If one uses hue in seaborn's barplot and one of the categories is missing, it leads to this strange effect of "empty columns" where seaborn plots nothing at the place where it expects the hue to be (see below at the second position, Fri; or in the second picture). How can one centre such cases so that it is at the place of the tick?

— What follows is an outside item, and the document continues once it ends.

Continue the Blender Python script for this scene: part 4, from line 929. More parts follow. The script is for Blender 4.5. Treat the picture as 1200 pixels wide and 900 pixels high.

In the first case, it would be in the middle of the orange bar, in the second it would remove the empty space between the blue and green and place the tick in the middle of the green bar.
Thanks.
import seaborn
tips = sns.load_dataset("tips")
tips.loc[(tips["sex"]=="Male")&(tips["day"]=="Fri"), "total_bill"]=np.nan
sns.barplot(x="day", y="total_bill", hue="sex", data=tips)
sns.barplot(x="sex", y="total_bill", hue="day", data=tips)


Side note, it is unrelated to this post.
As mentioned in the comments by @TrentonMcKinney, the following post has some manual workaround (changed and adapted, notice also that the colours get preserved since it does not touch the graph, just the positions):
import seaborn
tips = sns.load_dataset("tips")
tips.loc[(tips["sex"]=="Male")&(tips["day"]=="Fri"), "total_bill"]=np.nan
plot1 = sns.barplot(x="day", y="total_bill", hue="sex", data=tips)
for i, bar in enumerate(plot1.axes.patches):
# move the missing to the centre
current_width = bar.get_width()
current_pos = bar.get_x()
if i == 5:
bar.set_x(current_pos-(current_width/2))
# move also the std mark
plot1.axes.lines[i].set_xdata(current_pos)
plot2 = sns.barplot(x="sex", y="total_bill", hue="day", data=tips)
for i, bar in enumerate(plot2.axes.patches):
# move the missing to the centre
current_width = bar.get_width()
current_pos = bar.get_x()
if i == 0:
bar.set_x(current_pos+(current_width/2))
# get also the std mark
plot2.axes.lines[i].set_xdata(current_pos+(current_width))
if i == 4:
bar.set_x(current_pos-(current_width/2))
# get also the std mark
plot2.axes.lines[i].set_xdata(current_pos)
if i == 6:
bar.set_x(current_pos-(current_width/2))
# get also the std mark
plot2.axes.lines[i].set_xdata(current_pos)
There is more work (eg. taking also care of the std or finding the right index) and the problem remains -- it fills the space so that it looks better but does not remove the space. However, I believe that this is sufficient. Thanks a lot to @JohanC and @TrentonMcKinney.